Los que atacan a la familia no saben lo que hacen porque no saben lo que deshacen, decía Chesterton. Visto del lado contrario, quien trabaja a favor de la familia sabe lo que hace porque sabe lo que construye. Y lo que construye es, simplemente, una buena sociedad.
La familia cristiana es un tesoro público que algunos Estados se niegan a apreciar. Es semilla de buenos ciudadanos y de personas que buscan el bien de la comunidad. También es fermento de democracia.

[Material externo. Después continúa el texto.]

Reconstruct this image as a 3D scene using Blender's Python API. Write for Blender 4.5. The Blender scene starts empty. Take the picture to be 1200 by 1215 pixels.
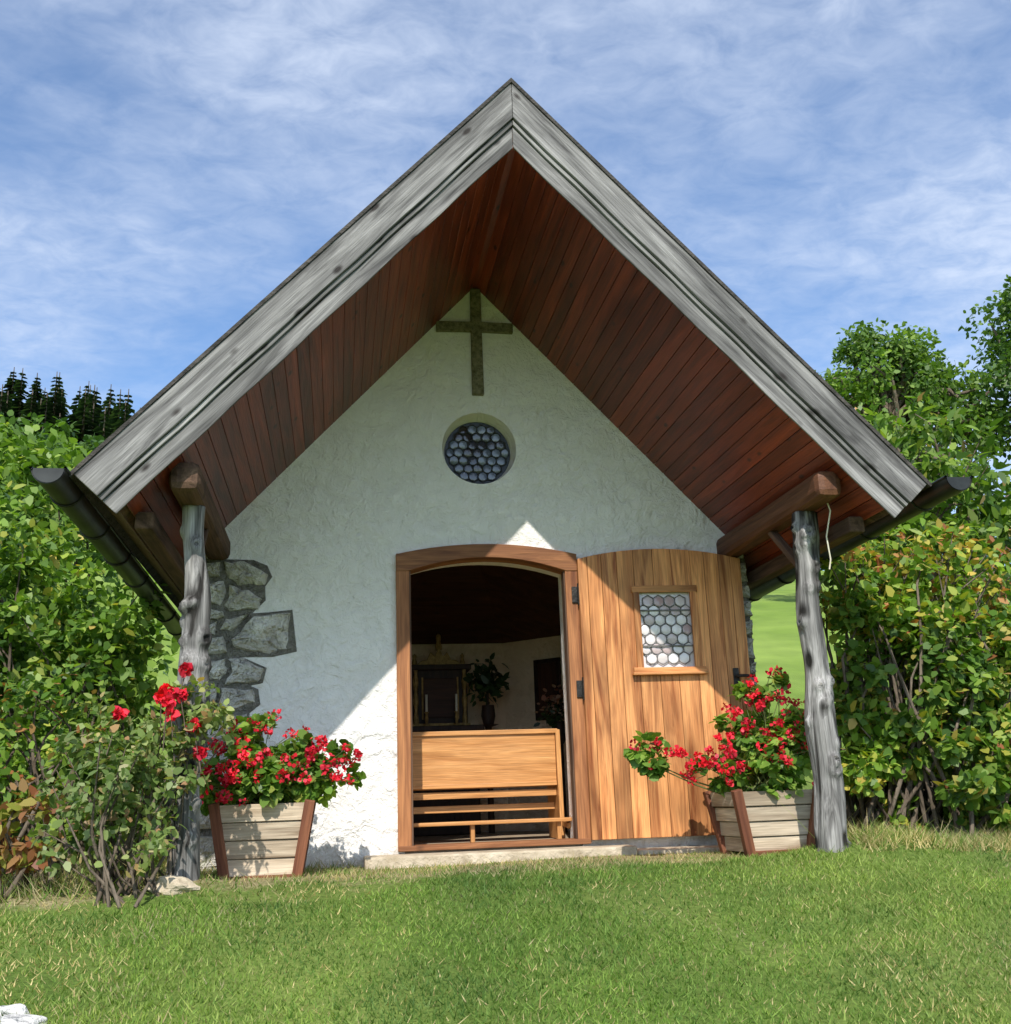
import bpy, bmesh, math, numpy as np
from mathutils import Vector, Matrix
R = math.radians
rng = np.random.default_rng(7)
scene = bpy.context.scene
COL = scene.collection

# ------------------------------------------------------------------ materials
def newmat(name):
    m = bpy.data.materials.new(name); m.use_nodes = True
    nt = m.node_tree; nt.nodes.clear()
    out = nt.nodes.new("ShaderNodeOutputMaterial")
    return m, nt, out
def N(nt, t, **kw):
    n = nt.nodes.new(t)
    for k, v in kw.items():
        if k.startswith("i_"): n.inputs[k[2:].replace("_", " ")].default_value = v
        else: setattr(n, k, v)
    return n
def L(nt, a, b): nt.links.new(a, b)
def ramp(nt, stops, fac=None, interp='LINEAR'):
    r = nt.nodes.new("ShaderNodeValToRGB"); cr = r.color_ramp; cr.interpolation = interp
    while len(cr.elements) < len(stops): cr.elements.new(0.5)
    for e, (p, c) in zip(cr.elements, stops):
        e.position = p; e.color = (*c, 1) if len(c) == 3 else c
    if fac is not None: L(nt, fac, r.inputs[0])
    return r
def mixc(nt, fac, a, b, mode='MIX'):
    m = nt.nodes.new("ShaderNodeMix"); m.data_type = 'RGBA'; m.blend_type = mode
    for s, v in ((0, fac), (6, a), (7, b)):
        if hasattr(v, "is_linked"): L(nt, v, m.inputs[s])
        else: m.inputs[s].default_value = v if s == 0 else ((*v, 1) if len(v) == 3 else v)
    return m.outputs[2]
def noise(nt, vec, scale, detail=5, rough=.55, dist=0):
    n = N(nt, "ShaderNodeTexNoise", i_Scale=scale, i_Detail=detail, i_Roughness=rough, i_Distortion=dist)
    if vec is not None: L(nt, vec, n.inputs["Vector"])
    return n.outputs["Fac"]
def bump(nt, h, strength, dist=.01, prev=None):
    b = N(nt, "ShaderNodeBump", i_Strength=strength, i_Distance=dist); L(nt, h, b.inputs["Height"])
    if prev is not None: L(nt, prev, b.inputs["Normal"])
    return b.outputs[0]
def objvec(nt, scale=(1, 1, 1), rnd=True):
    tc = N(nt, "ShaderNodeTexCoord"); mp = N(nt, "ShaderNodeMapping"); mp.inputs["Scale"].default_value = scale
    v = tc.outputs["Object"]
    if rnd:
        oi = N(nt, "ShaderNodeObjectInfo"); mu = N(nt, "ShaderNodeMath", operation='MULTIPLY'); mu.inputs[1].default_value = 37
        L(nt, oi.outputs["Random"], mu.inputs[0])
        va = N(nt, "ShaderNodeVectorMath", operation='ADD'); L(nt, v, va.inputs[0]); L(nt, mu.outputs[0], va.inputs[1]); v = va.outputs[0]
    L(nt, v, mp.inputs["Vector"]); return mp.outputs[0]

def wood(name, dark, light, knot, axis=0, rough=.6, contrast=(.3, .7), var=.35, knots=.5, spec=.3, bstr=.4, kscale=1.0, grain=1.0, ksize=.2, streak=.45, kprob=.55, blotch=None):
    m, nt, out = newmat(name)
    def sc(a, b):
        s = [b, b, b]; s[axis] = a; return s
    v1 = objvec(nt, sc(.9*grain, 11*grain)); v2 = objvec(nt, sc(4*grain, 120*grain))
    ks = [5*kscale, 10*kscale, .01] if axis == 0 else [7*kscale, 7*kscale, 4*kscale]
    v3 = objvec(nt, ks)
    vo = N(nt, "ShaderNodeTexVoronoi", i_Scale=1.0); L(nt, v3, vo.inputs["Vector"])
    n1 = noise(nt, v1, 1.0, 4, .6, 1.2); n2 = noise(nt, v2, 1.0, 2, .6)
    r1 = ramp(nt, [(contrast[0], dark), (contrast[1], light)], n1)
    c = mixc(nt, .5, r1.outputs[0], ramp(nt, [(.3, (streak,)*3), (.7, (1.3,)*3)], n2).outputs[0], 'MULTIPLY')
    kf = ramp(nt, [(ksize*.45, (knots,)*3), (ksize, (0,)*3)], vo.outputs["Distance"])
    sel = ramp(nt, [(1-kprob-.01, (0,)*3), (1-kprob, (1,)*3)], vo.outputs["Color"])
    kk = mixc(nt, 1.0, kf.outputs[0], sel.outputs[0], 'MULTIPLY')
    c = mixc(nt, kk, c, knot)
    if blotch:
        nb_ = noise(nt, objvec(nt, sc(1.2, 2.5)), 1.0, 3); c = mixc(nt, 1.0, c, ramp(nt, [(.35, (blotch,)*3), (.62, (1.2,)*3)], nb_).outputs[0], 'MULTIPLY')
    oi = N(nt, "ShaderNodeObjectInfo")
    rv = ramp(nt, [(0, (1-var,)*3), (1, (1+var,)*3)], oi.outputs["Random"])
    c = mixc(nt, 1.0, c, rv.outputs[0], 'MULTIPLY')
    p = N(nt, "ShaderNodeBsdfPrincipled", i_Roughness=rough); p.inputs["Specular IOR Level"].default_value = spec
    L(nt, c, p.inputs["Base Color"])
    b = bump(nt, n2, bstr, .004); b = bump(nt, n1, bstr, .012, b); L(nt, b, p.inputs["Normal"])
    L(nt, p.outputs[0], out.inputs[0]); return m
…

Nadie es buen cristiano y fanático de alguna ideología determinista, pues el cristiano, el que entiende que su vida es Cristo, aborrece el engaño pero ama al engañado. Y las ideologías deterministas son, en términos generales, un engaño fabricado para tener adherentes y poder mangonear en nombre de “la mayoría”, de “los intereses del pueblo”, de “los ideales de la patria”.
Nuestros mayores no faltaban a la verdad cuando nos ponían por ejemplo de familia cristiana a la Sagrada Familia: Jesús, María y José. Estoy de acuerdo en que la imaginación (o la falta de ella) de muchos dibujantes de estampitas nos la pusieron como figurines de azúcar, completamente alejados del mundo real; pero su factor de cohesión y de entendimiento, ya no digamos de capacidad de transformación del mal en bien, fue el mismo que resplandece en los cartoncillos de primera comunión o en los cuadros de los grandes maestros de la pintura: el amor.
No el amor abstracto —ese sí azucarado y odioso—, sino el amor concreto, el más concreto de todos: aquel que es capaz de obedecer a la autoridad (el hijo de Dios obedecía a sus padres en la tierra sin chistar, sin rezongar, sin poner trabas, oyendo a la primera, respondiendo a la primera) y de adelantarse a las necesidades del otro. Es el cemento que da fortaleza a la sociedad. Y que viene de familias no “funcionales” sino amorosamente entrometidas con la realidad y con el hombre. Familias que creen hombres para los demás. Y como único consejo: que recen juntas, aunque sea un Padrenuestro y un Avemaría antes de ir a la cama.